Cependant, compte tenu des liens évidents qui existent entre le cyberespace et la paix et la sécurité mondiales, ce Conseil peut également jouer un rôle majeur en intégrant les considérations relatives au cyberespace dans ses axes de travail et ses résolutions. 

Ceci n’est que la deuxième séance officielle que le Conseil de sécurité tient sur la question. Pourtant, le cyberespace influence ou touche un nombre considérable de questions examinées autour de cette table, notamment la protection des civils en période de conflit armé, les opérations de paix, la lutte contre le terrorisme, ou encore les opérations humanitaires.  En intégrant cette question à vos délibérations, vous pourriez jeter les bases d’une action plus efficace dans cet important domaine. 

Pour garantir la paix et la sécurité dans le monde physique, nous avons besoin de nouvelles approches sur la paix et la sécurité dans le monde numérique.  Le Sommet de l’avenir qui se tiendra en septembre est une occasion vitale de renforcer la coopération sur des défis mondiaux essentiels et de revitaliser le système multilatéral. 

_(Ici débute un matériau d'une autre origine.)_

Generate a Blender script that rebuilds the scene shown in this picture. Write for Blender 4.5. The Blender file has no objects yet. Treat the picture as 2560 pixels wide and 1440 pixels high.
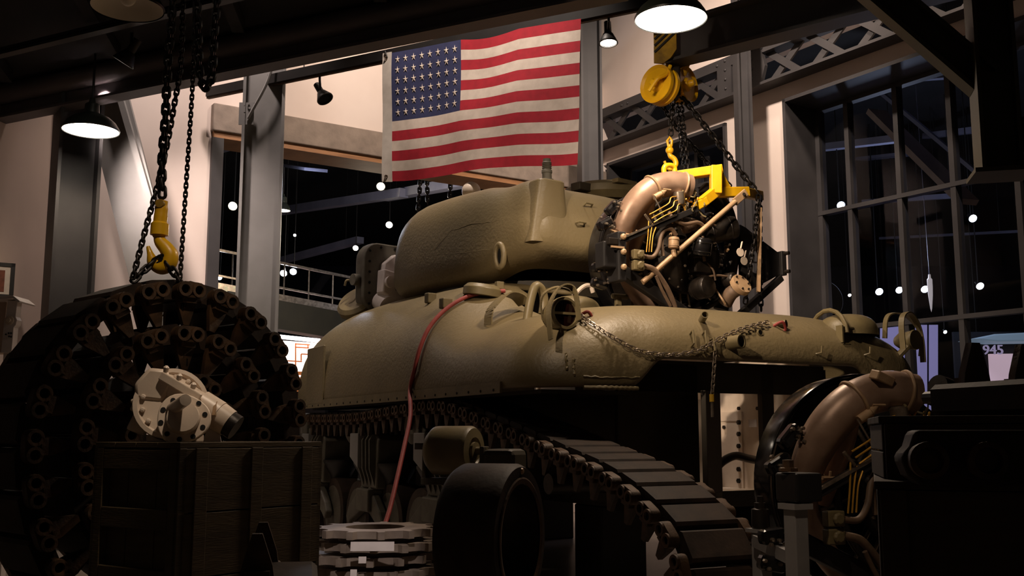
import bpy, bmesh, math, random
from mathutils import Vector, Matrix, Euler
from mathutils.bvhtree import BVHTree
random.seed(7)
SC = bpy.context.scene
COL = SC.collection
V = Vector
pi = math.pi

# ------------------------------------------------------------------ camera
FPX, CAMZ, PITCH = 2600.0, 0.85, math.atan2(370.0, 2600.0)
cam_d = bpy.data.cameras.new('camera')
cam_d.sensor_width = 36.0
cam_d.lens = FPX / 2560.0 * 36.0
cam_d.clip_end = 200
cam = bpy.data.objects.new('camera', cam_d)
COL.objects.link(cam)
cam.location = (0, 0, CAMZ)
cam.rotation_euler = (pi/2 + PITCH, 0, 0)
SC.camera = cam

# ------------------------------------------------------------------ view, world
SC.view_settings.view_transform = 'Standard'
SC.view_settings.look = 'None'
SC.view_settings.exposure = 0.5
SC.view_settings.gamma = 1.0
SC.view_settings.use_curve_mapping = False
W = bpy.data.worlds.new('dim_hall_ambience')
SC.world = W
W.use_nodes = True
bg = W.node_tree.nodes['Background']
bg.inputs[0].default_value = (1.0, 0.74, 0.55, 1)
bg.inputs[1].default_value = 0.025

WARM = (1.0, 0.78, 0.58)
COOL = (0.72, 0.8, 1.0)

def look_rot(d):
    return V(d).to_track_quat('-Z', 'Y').to_euler()

def spot(name, loc, target, power, angle=60, blend=0.5, color=WARM, size=0.06):
    l = bpy.data.lights.new(name, 'SPOT')
    l.energy = power; l.color = color
    l.spot_size = math.radians(angle); l.spot_blend = blend
    l.shadow_soft_size = size
    o = bpy.data.objects.new(name, l)
    COL.objects.link(o)
    o.location = loc
    o.rotation_euler = look_rot(V(target) - V(loc))
    return o

def point(name, loc, power, color=WARM, size=0.08):
    l = bpy.data.lights.new(name, 'POINT')
    l.energy = power; l.color = color; l.shadow_soft_size = size
    o = bpy.data.objects.new(name, l)
    COL.objects.link(o)
    o.location = loc
    return o

# ------------------------------------------------------------------ pixel helpers (survey of the photograph)
_up = V((0, -math.sin(PITCH), math.cos(PITCH)))
_fw = V((0, math.cos(PITCH), math.sin(PITCH)))
CAM = V((0, 0, CAMZ))
def ray(px, py):
    return (V((1, 0, 0)) * ((px - 1280) / FPX) + _up * (-(py - 720) / FPX) + _fw).normalized()
def P(px, py, Y):
    d = ray(px, py)
    return CAM + d * (Y / d.y)
def PP(px, py, p0, n):
    d = ray(px, py)
    return CAM + d * ((V(p0) - CAM).dot(n) / d.dot(n))
def PZ(px, py, z):
    d = ray(px, py)
    return CAM + d * ((z - CAMZ) / d.z)

# ------------------------------------------------------------------ lights (pendants and the key spot have fixtures further down, other spots none)
LAMP_BIG = P(1677, 50, 5.5)
LAMP_LEFT = P(227, 328, 7.4)
KEY = V((-1.35, 2.7, 3.42))
spot('pendant_lamp_light', LAMP_BIG + V((0, 0, 0.03)), LAMP_BIG - V((0, 0, 1)), 110, 150, 0.6, WARM, 0.12)
spot('pendant_lamp_light', LAMP_LEFT + V((0, 0, 0.03)), LAMP_LEFT - V((0, 0, 1)), 25, 150, 0.6, WARM, 0.12)
spot('key_spot_light', KEY + V((0.06, 0.12, -0.1)), (0.75, 6.1, 1.95), 560, 38, 1.0, WARM, 0.05)
spot('wall_wash_light', (-3.1, 7.6, 3.4), (-2.65, 9.6, 2.6), 330, 66, 0.9, (1, 0.82, 0.74), 0.1)
spot('wall_wash_light', (-0.6, 8.3, 5.6), (-1.0, 10.5, 3.9), 260, 100, 0.9, (1, 0.8, 0.66), 0.1)
spot('wall_wash_light', (1.3, 7.8, 5.7), (2.0, 10.6, 3.6), 420, 100, 0.8, (1, 0.8, 0.66), 0.1)
spot('wall_wash_light', (3.0, 7.2, 5.6), (3.9, 8.7, 3.4), 260, 100, 0.8, (1, 0.78, 0.62), 0.1)
spot('flag_spot_light', (-0.4, 6.9, 5.8), (-0.25, 7.9, 2.9), 420, 70, 0.8, (1, 0.84, 0.72), 0.08)
spot('gearbox_spot_light', (-0.3, 2.7, 3.4), (-1.12, 3.55, 0.95), 90, 11, 0.8, WARM, 0.04)
spot('hook_spot_light', (-0.6, 2.4, 3.4), (-1.32, 3.95, 1.5), 60, 16, 0.9, WARM, 0.04)
spot('stack_fill_light', (-0.35, 2.2, 3.3), (-0.68, 5.0, 0.3), 190, 8.5, 0.6, (1, 0.85, 0.78), 0.04)  # added fill without a fixture, brightens the sprocket stack
spot('hoist_fill_light', (-0.6, 3.0, 3.35), (0.98, 6.4, 3.14), 110, 16, 0.9, WARM, 0.05)  # added fill lamp, no fixture, lifts the dark hoist plates
spot('wall_wash_light', (-2.4, 8.2, 5.6), (-2.7, 9.5, 3.0), 170, 90, 0.9, (1, 0.82, 0.74), 0.1)
spot('stand_spot_light', (0.15, 1.9, 3.4), (1.15, 4.0, 0.6), 60, 22, 0.9, WARM, 0.05)
point('hall_lamp_light', P(930, 590, 14.0), 70, (1.0, 0.86, 0.66), 0.2)
point('hall_lamp_light', P(2250, 640, 14.5), 60, COOL, 0.2)
point('hall_lamp_light', P(760, 480, 13.0), 40, COOL, 0.2)


# ------------------------------------------------------------------ materials
MATS = {}
def mat(name, col, rough=0.6, metal=0.0, col2=None, scale=6.0, mix=(0.35, 0.7), bump=0.0, bscale=40.0, bdist=0.01,
        emit=None, estr=0.0, spec=0.5, coat=0.0, detail=5.0, stretch=None):
    if name in MATS: return MATS[name]
    m = bpy.data.materials.new(name)
    m.use_nodes = True
    nt = m.node_tree; b = nt.nodes['Principled BSDF']
    b.inputs['Base Color'].default_value = (*col, 1)
    b.inputs['Roughness'].default_value = rough
    b.inputs['Metallic'].default_value = metal
    b.inputs['Specular IOR Level'].default_value = spec
    b.inputs['Coat Weight'].default_value = coat
    tc = nt.nodes.new('ShaderNodeTexCoord')
    src = tc.outputs['Object']
    if stretch:
        mp = nt.nodes.new('ShaderNodeMapping')
        mp.inputs['Scale'].default_value = stretch
        nt.links.new(src, mp.inputs['Vector']); src = mp.outputs[0]
    if col2 is not None:
        n = nt.nodes.new('ShaderNodeTexNoise')
        n.inputs['Scale'].default_value = scale; n.inputs['Detail'].default_value = detail
        nt.links.new(src, n.inputs['Vector'])
        r = nt.nodes.new('ShaderNodeValToRGB')
        r.color_ramp.elements[0].position = mix[0]; r.color_ramp.elements[0].color = (*col, 1)
        r.color_ramp.elements[1].position = mix[1]; r.color_ramp.elements[1].color = (*col2, 1)
        nt.links.new(n.outputs['Fac'], r.inputs['Fac'])
        nt.links.new(r.outputs[0], b.inputs['Base Color'])
    if bump:
        n2 = nt.nodes.new('ShaderNodeTexNoise')
        n2.inputs['Scale'].default_value = bscale; n2.inputs['Detail'].default_value = 4
        nt.links.new(src, n2.inputs['Vector'])
        bn = nt.nodes.new('ShaderNodeBump')
        bn.inputs['Strength'].default_value = bump; bn.inputs['Distance'].default_value = bdist
        nt.links.new(n2.outputs['Fac'], bn.inputs['Height'])
        nt.links.new(bn.outputs[0], b.inputs['Normal'])
    if emit is not None:
        b.inputs['Emission Color'].default_value = (*emit, 1)
        b.inputs['Emission Strength'].default_value = estr
    MATS[name] = m
    return m

def glass_mat(name, tint=(0.9, 0.93, 1.0), gloss=0.012):
    m = bpy.data.materials.new(name); m.use_nodes = True
    nt = m.node_tree; nt.nodes.clear()
    o = nt.nodes.new('ShaderNodeOutputMaterial')
    t = nt.nodes.new('ShaderNodeBsdfTransparent'); t.inputs[0].default_value = (*tint, 1)
    g = nt.nodes.new('ShaderNodeBsdfGlossy'); g.inputs['Roughness'].default_value = 0.025
    mx = nt.nodes.new('ShaderNodeMixShader'); mx.inputs[0].default_value = gloss
    nt.links.new(t.outputs[0], mx.inputs[1]); nt.links.new(g.outputs[0], mx.inputs[2])
    nt.links.new(mx.outputs[0], o.inputs[0])
    return m

def srgb(r, g, b):
    f = lambda c: (c/255/12.92) if c/255 <= 0.04045 else ((c/255+0.055)/1.055)**2.4
    return (f(r), f(g), f(b))

# ------------------------------------------------------------------ mesh builder
def frame_from(d, up=V((0, 0, 1))):
    z = V(d).normalized()
    if abs(z.dot(up)) > 0.98: up = V((1, 0, 0)) if abs(z.x) < 0.9 else V((0, 1, 0))
    x = up.cross(z).normalized(); y = z.cross(x)
    return x, y, z

class MB:
    def __init__(s): s.v = []; s.f = []; s.mi = []; s.cur = 0
    def add(s, vs, fs):
        b = len(s.v); s.v += [tuple(p) for p in vs]
        s.f += [tuple(i + b for i in f) for f in fs]; s.mi += [s.cur] * len(fs)
        return s
    def box(s, c, size, R=None):
        c = V(c); hx, hy, hz = [k / 2 for k in size]
        ps = [V((x, y, z)) for z in (-hz, hz) for y in (-hy, hy) for x in (-hx, hx)]
        if R is not None: ps = [R @ p for p in ps]
        return s.add([c + p for p in ps], [(0,2,3,1),(4,5,7,6),(0,1,5,4),(2,6,7,3),(0,4,6,2),(1,3,7,5)])
    def bar(s, p0, p1, w, h, up=V((0, 0, 1))):
        p0, p1 = V(p0), V(p1); x, y, z = frame_from(p1 - p0, up)
        x, y = x * w / 2, y * h / 2
        ps = [p0-x-y, p0+x-y, p0+x+y, p0-x+y, p1-x-y, p1+x-y, p1+x+y, p1-x+y]
        return s.add(ps, [(3,2,1,0),(4,5,6,7),(0,1,5,4),(1,2,6,5),(2,3,7,6),(3,0,4,7)])
    def cyl(s, p0, p1, r0, r1=None, n=16, cap=True):
        if r1 is None: r1 = r0
        p0, p1 = V(p0), V(p1); x, y, z = frame_from(p1 - p0)
        ps = []
        for p, r in ((p0, r0), (p1, r1)):
            for i in range(n):
                a = 2*pi*i/n; ps.append(p + x*(r*math.cos(a)) + y*(r*math.sin(a)))
        fs = [(i, (i+1) % n, n+(i+1) % n, n+i) for i in range(n)]
        if cap: fs += [tuple(range(n-1, -1, -1)), tuple(range(n, 2*n))]
        return s.add(ps, fs)
    def tube(s, pts, r, n=8, closed=False, cap=True):
        pts = [V(p) for p in pts]; m = len(pts)
        rr = r if isinstance(r, (list, tuple)) else [r] * m
        def tan(i):
            if closed: return (pts[(i+1) % m] - pts[i-1]).normalized()
            return (pts[min(i+1, m-1)] - pts[max(i-1, 0)]).normalized()
        x, y, z = frame_from(tan(0)); ps = []
        for i in range(m):
            t = tan(i); x = (x - t * x.dot(t)); 
            if x.length < 1e-6: x = frame_from(t)[0]
            x.normalize(); y = t.cross(x)
            for k in range(n):
                a = 2*pi*k/n; ps.append(pts[i] + x*(rr[i]*math.cos(a)) + y*(rr[i]*math.sin(a)))
        fs = []
        for i in range(m if closed else m-1):
            j = (i+1) % m
            for k in range(n): fs.append((i*n+k, i*n+(k+1) % n, j*n+(k+1) % n, j*n+k))
        if cap and not closed: fs += [tuple(range(n-1, -1, -1)), tuple(range((m-1)*n, m*n))]
        return s.add(ps, fs)
    def lathe(s, prof, o=(0,0,0), axis=(0,0,1), n=24, close=False, up=V((0,0,1)), caps=True):
        o = V(o); x, y, z = frame_from(axis, up); ps = []; m = len(prof)
        for r, h in prof:
            for i in range(n):
                a = 2*pi*i/n; ps.append(o + z*h + x*(r*math.cos(a)) + y*(r*math.sin(a)))
        fs = []
        for j in range(m if close else m-1):
            k = (j+1) % m
            for i in range(n): fs.append((j*n+i, j*n+(i+1) % n, k*n+(i+1) % n, k*n+i))
        if not close and caps:
            if prof[0][0] > 1e-5: fs.append(tuple(range(n-1, -1, -1)))
            if prof[-1][0] > 1e-5: fs.append(tuple(range((m-1)*n, m*n)))
        return s.add(ps, fs)
    def sphere(s, c, r, nu=16, nv=10, sc=(1,1,1)):
        c = V(c); ps = []; fs = []
        for j in range(nv+1):
            t = pi*j/nv
            for i in range(nu):
                a = 2*pi*i/nu
                ps.append(c + V((r*sc[0]*math.sin(t)*math.cos(a), r*sc[1]*math.sin(t)*math.sin(a), r*sc[2]*math.cos(t))))
        for j in range(nv):
            for i in range(nu): fs.append((j*nu+i, (j+1)*nu+i, (j+1)*nu+(i+1) % nu, j*nu+(i+1) % nu))
        return s.add(ps, fs)
    def prism(s, poly, o, ex, ey, depth):
        """polygon (2D) in the plane o+ex,ey extruded by the vector depth"""
        o, ex, ey, d = V(o), V(ex), V(ey), V(depth)
        n = len(poly); a = [o + ex*p[0] + ey*p[1] for p in poly]
        ps = a + [p + d for p in a]
        fs = [(i, (i+1) % n, n+(i+1) % n, n+i) for i in range(n)] + [tuple(range(n-1, -1, -1)), tuple(range(n, 2*n))]
        return s.add(ps, fs)
    def grid(s, fn, nu, nv, wrap=False):
        ps = [fn(i/nu, j/nv) for j in range(nv+1) for i in range(nu + (0 if wrap else 1))]
        w = nu if wrap else nu+1; fs = []
        for j in range(nv):
            for i in range(nu): fs.append((j*w+i, j*w+(i+1) % w, (j+1)*w+(i+1) % w, (j+1)*w+i))
        return s.add(ps, fs)
    def mesh(s, name, mats, smooth=38):
        me = bpy.data.meshes.new(name)
        me.from_pydata(s.v, [], s.f)
        bm = bmesh.new(); bm.from_mesh(me)
        bmesh.ops.remove_doubles(bm, verts=bm.verts, dist=1e-6)
        bmesh.ops.recalc_face_normals(bm, faces=bm.faces)
        bm.to_mesh(me); bm.free()
        if not isinstance(mats, (list, tuple)): mats = [mats]
        for m in mats: me.materials.append(m)
        if len(mats) > 1 and len(me.polygons) == len(s.mi):
            for p, k in zip(me.polygons, s.mi): p.material_index = k
        if smooth:
            for p in me.polygons: p.use_smooth = True
            me.set_sharp_from_angle(angle=math.radians(smooth))
        return me
    def build(s, name, mats, parent=None, smooth=38, bevel=0.0, loc=None):
        o = bpy.data.objects.new(name, s.mesh(name, mats, smooth))
        COL.objects.link(o)
        if parent is not None: o.parent = parent
        if loc is not None: o.location = loc
        if bevel:
            bv = o.modifiers.new('edge', 'BEVEL'); bv.width = bevel; bv.segments = 2
            bv.limit_method = 'ANGLE'; bv.angle_limit = math.radians(40)
        return o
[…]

Le Pacte qui résultera du Sommet représente une chance unique de soutenir le maintien de la paix et la sécurité internationales dans le cyberespace. Entre autres priorités, le chapitre 2 du Pacte vise à réaffirmer un consensus mondial pour protéger les infrastructures critiques contre les pratiques numériques nuisibles, et renforcer la responsabilité de chacun concernant les technologies basées sur l’exploitation des données – y compris l’intelligence artificielle. 

Pendant ce temps, mon Comité consultatif de haut niveau sur l'intelligence artificielle finalise son Rapport sur la manière dont nous pouvons gouverner l'intelligence artificielle pour l'humanité – en tenant pleinement compte des risques et incertitudes. 

Je me réjouis de travailler avec ce Conseil, l'Assemblée générale et l’ensemble des États membres afin de faire en sorte que la technologie soit utilisée comme elle se doit : pour œuvrer au progrès et à la sécurité de toutes et tous, et de la planète que nous partageons.